Direct engage and lane lockdown
Varus wants to create distance, charge Q, and choose when he becomes threatening. Direct engage breaks that logic: if he is caught before placing E or using ultimate, he has no dash to rebuild the trade. Leona illustrates this problem well because she turns a small spacing mistake into an immediate all-in. Even if Varus has poke, he must constantly respect engage range, which reduces his ability to walk forward and pressure lane.
How the champion adapts. Varus should play closer to his tower, hold E to slow the entry instead of using it for free poke, and charge Q only when the main engage is out of range or already used. His ultimate often needs to stay available as an anti-all-in button.
Burst and backline access
Varus is dangerous as long as he can keep threats in front of him. Assassins or burst profiles that reach his position completely change the equation: they do not need him to miss Q, they force him to survive a short window. Zed is especially problematic because Varus often has to choose between using ultimate to create a play or holding it to stop the execution. If he loses Flash or Stasis before an objective, his poke becomes much harder to use safely.

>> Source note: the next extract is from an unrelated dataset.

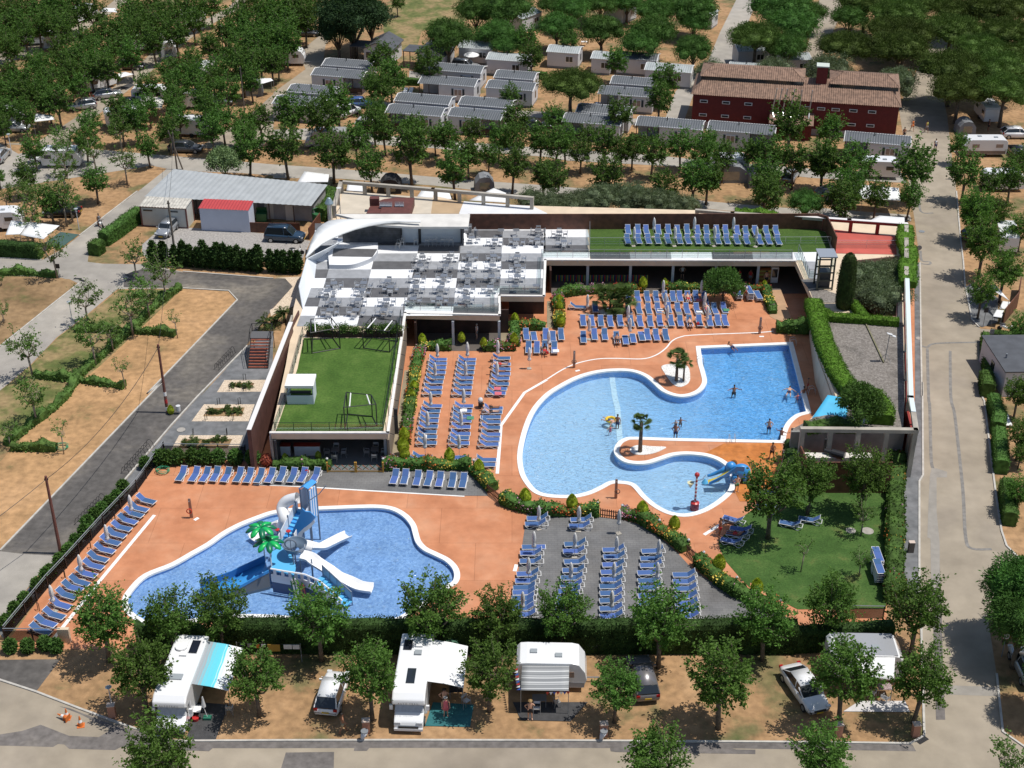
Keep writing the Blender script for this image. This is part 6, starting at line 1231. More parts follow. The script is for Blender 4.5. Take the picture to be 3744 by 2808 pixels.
for k,fx in enumerate((.405,.43,.455,.49,.525,.575)): b=MB(); b.tube([(Lr*fx,-1.4,2.7),(Lr*fx-.25 if k<4 else Lr*fx,-.6,3.4),(Lr*fx+.1,-.55,6.6)],.09,6); b.build('vent_pipe',steel,t)
# ---- shed, container and red roofed store by the yard
fl_,fr_=P(1,1180,95+25),P(11,345,250); 
t=thing('long_shed','long grey metal roofed storage shed beside the yard','shed',(0,0,0)); z=2.7
R4=[P(1,1168,42,z),P(11,300,115,z),P(11,440-20,-60-20+55,z),P(10,440,1515,z),P(0,1420,1395,z)]; R4=[P(1,1168,42,z),P(11,305,118,z),P(10,440,1525,z),P(0,1405,1398,z)]
b=MB(); nn=60
b.grid([[tuple(R4[0].lerp(R4[1],i/nn)+Vector((0,0,.04*(i%2)))) for i in range(nn+1)],[tuple(R4[3].lerp(R4[2],i/nn)+Vector((0,0,.04*(i%2)+.5))) for i in range(nn+1)]]); b.build('roof',mat('galvanised_roof',(.36,.38,.385),.5,var=.07,vs=1.5,metal=.0),t)
b=MB(); Q=[Vector((q.x,q.y,0)) for q in R4]; cc=sum(Q,Vector())/4; Q=[q.lerp(cc,.03) for q in Q]; Qf=[Q[0].lerp(Q[3],.25),Q[1].lerp(Q[2],.25),Q[2],Q[3]]; b.prism([(q.x,q.y) for q in Qf],0,2.66); b.build('wall',mat('shed_wall',(.30,.29,.28),.8,var=.15,vs=1.5),t)
for k in (.05,.3,.55,.75,.9):
    q=Q[0].lerp(Q[1],k); b=MB(); b.box((q.x,q.y+.3,1.3),(.12,.12,2.6)); b.build('post',woodd,t)
for k in (.62,.72,.85): q=Qf[0].lerp(Qf[1],k); b=MB(); b.box((q.x,q.y-.05,1.05),(1.1,.08,2.1)); b.build('door',mat('cream_door',(.55,.53,.47),.7),t)
def boxy(nm,label,cat,fl,frr,D,h,wm,rm,ex=None,ribs=True):
    d=frr-fl; L=d.length; t=thing(nm,label,cat,fl,math.atan2(d.y,d.x)); b=MB(); b.box((L/2,D/2,h/2),(L,D,h)); b.build('wall',wm,t)
    b=MB(); n_=int(L/.18); xs=[-.1+(L+.2)*i/n_ for i in range(n_+1)]; b.grid([[(x,-.15,h+.03+(.05 if i%2 else 0)) for i,x in enumerate(xs)],[(x,D+.1,h+.25+(.05 if i%2 else 0)) for i,x in enumerate(xs)]]); b.build('roof',rm,t)
    if ex: ex(t,L,D,h)
    return t
def cx(t,L,D,h):
    fm_=mat('rust_frame',(.16,.07,.06),.7)
    for x,y in ((0,0),(L,0),(L,D)): b=MB(); b.box((x,y,h/2),(.16,.16,h+.05)); b.build('corner_post',fm_,t)
    for z_ in (.06,h-.02): b=MB(); b.box((L/2,-.03,z_),(L,.1,.14)); b.build('frame_rail',fm_,t)
    for x in (.16,.72): b=MB(); b.box((L*x,-.04,h*.82),(L*.2,.06,.16)); b.build('window',dglass,t)
boxy('container_cabin','whitish container cabin with rusty frame beside the silver hatchback','container',P(1,1155,280),P(1,1520,300),2.4,2.6,mat('cabin_panel',(.50,.51,.48),.6,var=.05,vs=.8),mat('cabin_roof',(.45,.43,.38),.7,var=.2,vs=.6),cx)
boxy('garden_store','white store with sloping red metal roof','shed',P(1,1632,315),P(1,2025,333),2.2,2.9,mat('store_wall',(.52,.56,.66),.6,var=.03,vs=1),mat('red_metal_roof',(.42,.05,.05),.5,var=.06,vs=1))
b=MB(); wall(b,PL(0,1,(2025,330),(2212,335),11,(215,335)),0,1.3,.1); tag(b.build('slat_fence',slat),'low brown slat fence in front of the long shed','fence')
b=MB(); wall(b,PL(0,11,(290,390),(380,265)),0,1.5,.1); tag(b.build('slat_fence',slat),'brown screen between parked 4x4 and stage shell','fence')
gm=mat('green_bin',(.03,.13,.05),.5)
def bin_():
    t=thing('wheeled_bin','','bin'); b=MB(); b.box((0,0,.6),(1.2,.8,1.0),tap=1.1); b.build('body',gm,t); b=MB(); b.box((0,.35,1.35),(1.25,.08,.8),rx=.4); b.build('lid',gm,t); return t
place('bin',bin_,tuple(P(1,2120,240)),0,'open green wheeled bin behind the slat fence'); place('bin',None,tuple(P(11,365,240)),.8,'green wheeled bin beside the conveyor of green hedge by stage')
# ---- vehicles
def car(col,L=4.4,W=1.8,Hc=1.47,kind='hatch'):
    def f():
        t=thing('parked_car','','car'); h=L/2
        # body: stations along x, front at +x
        if kind=='sedan': st=[(-h,.42,.62,.78),(-h+.12,.30,.88,.9),(-h+.7,.24,.98,.98),(0,.22,.95,1),(h-1.35,.22,.93,1),(h-.6,.24,.82,.97),(h-.15,.28,.68,.88),(h,.36,.55,.72)]; cab=[(-h+.55,.96),(-h+1.35,Hc-.05),(-.1,Hc),(.55,Hc-.08),(h-1.15,.92)]
        elif kind=='suv': st=[(-h,.45,.80,.84),(-h+.1,.34,1.05,.94),(-h+.5,.28,1.08,.99),(0,.26,1.04,1),(h-1.2,.26,1.02,1),(h-.5,.28,.98,.97),(h-.12,.32,.85,.9),(h,.4,.68,.76)]; cab=[(-h+.06,1.05),(-h+.4,Hc-.05),(0,Hc),(.5,Hc-.08),(h-1.15,1.02)]
        else: st=[(-h,.42,.72,.80),(-h+.1,.30,.95,.92),(-h+.5,.24,1.0,.98),(0,.22,.97,1),(h-1.2,.22,.95,1),(h-.5,.24,.86,.96),(h-.12,.28,.72,.88),(h,.36,.58,.72)]; cab=[(-h+.06,.98),(-h+.55,Hc-.06),(-.1,Hc),(.45,Hc-.07),(h-1.2,.94)]
        b=MB(); rows=[]
        for x,z0,z1,wf in st:
            w_=W/2*wf; rows.append([(x,-w_*.92,z0),(x,-w_,z0+.18),(x,-w_,z1-.2),(x,-w_*.93,z1-.04),(x,-w_*.75,z1),(x,w_*.75,z1),(x,w_*.93,z1-.04),(x,w_,z1-.2),(x,w_,z0+.18),(x,w_*.92,z0)])
        b.loft(rows[::-1]); b.build('body',col,t,smooth=True)
        b=MB(); rows=[]
        for i,(x,z) in enumerate(cab):
            wt=W/2*(.90 if z<1.1 else .72); rows.append([(x,-W/2*.90,.9),(x,-wt,z),(x,wt,z),(x,W/2*.90,.9)])
        b.loft(rows[::-1]); b.build('cabin_glass',dglass,t,smooth=False)
        b=MB(); x0,z0=cab[1]; x1,z1=cab[3]; b.grid([[(x0,y,z0+.02) for y in (-W/2*.73,0,W/2*.73)],[(cab[2][0],y,Hc+.03) for y in (-W/2*.74,0,W/2*.74)],[(x1,y,z1+.02) for y in (-W/2*.73,0,W/2*.73)]][::-1]); o=b.build('roof_panel',col,t,smooth=True); sol=o.modifiers.new('s','SOLIDIFY'); sol.thickness=.05; sol.offset=0
        b=MB()
        for s in (-1,1):
            for (i,j) in ((0,1),(3,4)): b.tube([(cab[i][0],s*W/2*.87,cab[i][1]),(cab[j][0],s*W/2*.74 if j!=4 else s*W/2*.87,cab[j][1])],.045,4)
            b.tube([(.1,s*W/2*.87,.98),(.0,s*W/2*.74,Hc)],.04,4)
        b.build('pillars',col,t)
        for sx in (-1,1):
            for sy in (-1,1):
                c=(sx*(h-.82),sy*(W/2-.1),.32); b=MB(); b.tube([(c[0],c[1]-.11,c[2]),(c[0],c[1]+.11,c[2])],.32,14); w_=b.build('wheel',tyre,t); b=MB(); b.tube([(c[0],c[1]-.115,c[2]),(c[0],c[1]+.115,c[2])],.2,12); b.build('rim',rim_,w_)
        for s in (-1,1):
            b=MB(); b.box((h-.14,s*W*.36,.68),(.22,.34,.14)); b.build('headlight',lightg,t); b=MB(); b.box((-h+.07,s*W*.38,.82),(.14,.26,.2)); b.build('tail_light',redl,t); b=MB(); b.box((.75,s*(W/2+.08),1.0),(.12,.2,.13)); b.build('wing_mirror',col,t)
        b=MB(); b.box((h-.01,0,.5),(.06,W*.5,.16)); b.build('grille',blackp,t); b=MB(); b.box((-h-.02,0,.62),(.03,.5,.12)); b.build('number_plate',mat('yellow_plate',(.55,.35,.03),.5),t)
        b=MB(); b.box((h+.02,0,.36),(.03,.5,.12)); b.build('front_number_plate',MT['yellow_plate'],t)
        return t
    return f
cw=whitep; cs=mat('silver_paint',(.42,.44,.46),.3,metal=.5,coat=.5); cb=mat('black_paint',(.012,.013,.016),.2,coat=.7); cg=mat('dark_grey_paint',(.05,.055,.065),.3,coat=.6); cn=mat('navy_paint',(.02,.045,.08),.25,coat=.6); cbr=mat('grey_brown_paint',(.19,.18,.185),.3,metal=.4,coat=.5)
def pc(key,col,kind,t_,u,v,rz,label,L=4.4,W=1.8,Hc=1.47): 
    p=P(t_,u,v); place('car_'+key,car(col,L,W,Hc,kind),tuple(p),rz,label)
pc('w_suv',cw,'hatch',13,480,1095,PI/2-.12,'white hatchback with dark glass roof between two front trees',4.3,1.83,1.6)
pc('br',cbr,'suv',23,770,980,PI/2+.1,'grey brown car seen from behind right of the striped awning caravan',4.5,1.85,1.58)
pc('w_sed',cw,'sedan',23,2075,1060,-PI/2+.30,'white coupe saloon facing the camera left of the silver roofed caravan',4.8,1.86,1.42)
pc('silver_h',cs,'hatch',1,1355,335,-PI*.64-PI/2+PI/2+.25,'silver hatchback with roof bars parked before the container cabin',4.0,1.65,1.44)
pc('navy4',cn,'suv',11,95,395,-.10,'dark blue four wheel drive beside the gravel yard screen',4.7,1.85,1.85)
pc('blk',cb,'sedan',1,510,195,PI+.02,'black coupe parked on the dry pitch at left',4.6,1.8,1.38)
pc('dge',cg,'hatch',0,1505,1225,-.06,'dark grey estate car by the roadside below the white roofed caravan',4.7,1.8,1.45)
pc('s1',cs,'hatch',0,670,880,.35+PI,'silver hatchback with roof box among the left trees',4.2); pc('s2',cs,'hatch',0,870,790,.45,'silver estate car beside the grey awning caravan',4.4); pc('w3',cw,'suv',0,375,1300,.45,'white car behind the left hand caravan',4.4)
pc('bk2',cb,'hatch',0,1060,560,0,'black car in the shade above the small white awning',4.3); pc('w4',cs,'hatch',0,5,1290,PI/2,'silver car cut off by the left edge'); pc('gr5',cg,'sedan',10,270,290,0,'dark car beside the white awning above the sandy road',4.4)
pc('mpv',cs,'suv',10,1550,565,-.2,'silver people carrier beside the pale roofed home',4.5,1.8,1.7); pc('wv',cw,'suv',10,600,935,.9,'white van nose between the small trees of the left homes',4.5,1.85,1.8); pc('wb',cw,'hatch',10,745,1020,PI/2-.3,'white hatchback with blue roof stripe by the left porch home',4.3)
pc('dk6',cb,'hatch',10,2120,1050,.2,'black car in tree shade left of the roadside band',4.4); pc('sl7',cs,'hatch',30,320,1450,PI/2-.4,'silver blue hatchback under the trees below the red building',4.3); pc('w8',cw,'hatch',30,2150,1110,0,'white saloon at the right photo edge under the pines',4.4); pc('bk9',cb,'suv',30,2150,1260,PI/2,'black van right of the beige caravan'); pc('bk10',cg,'hatch',30,640,1590,.6,'dark green car left of the white marquee',4.3)
pc('g11',cg,'hatch',31,1850,390,.15,'dark grey hatchback beside the stored caravan on the right',4.3); pc('bl12',mat('blue_paint',(.06,.12,.3),.3),'hatch',10,700,865,.1,'blue car roof visible under the left home trees',4.0); pc('bk13',cg,'hatch',0,1770,850,.1,'grey car under the tree right of the caravans',4.2); pc('sv14',cs,'hatch',0,120,1060,0,'grey estate in the shade behind the white gazebo'); pc('bk15',cb,'hatch',0,1060,870,0,'black car behind the left white awning',4.2); pc('wl16',cs,'hatch',33,2230,880,PI/2,'dark car cut off by the lower right edge')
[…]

How the champion adapts. Varus must track the threat’s position before every charged Q. If he cannot see the assassin, he should not step forward to poke. Stasis, Exhaust, or Barrier gain value, and ultimate should be held to break the entry rather than chase a risky catch.
Lane pressure and trades that break his tempo
Varus likes lanes where he can prepare his shots and choose his poke windows. Opponents that force faster or simpler trades prevent him from playing at his preferred rhythm. Lucian can shorten the exchange, Jhin can punish predictable paths, and Miss Fortune can contest the wave without exposing herself as long. This pressure forces Varus to use spells to survive or control the wave, instead of saving them to prepare an objective or build a real lead.
How the champion adapts. Varus should accept playing some waves more slowly. He must protect his mana, avoid overly ambitious Q charges, and look for poke when the opponent last-hits or when his support can cover space.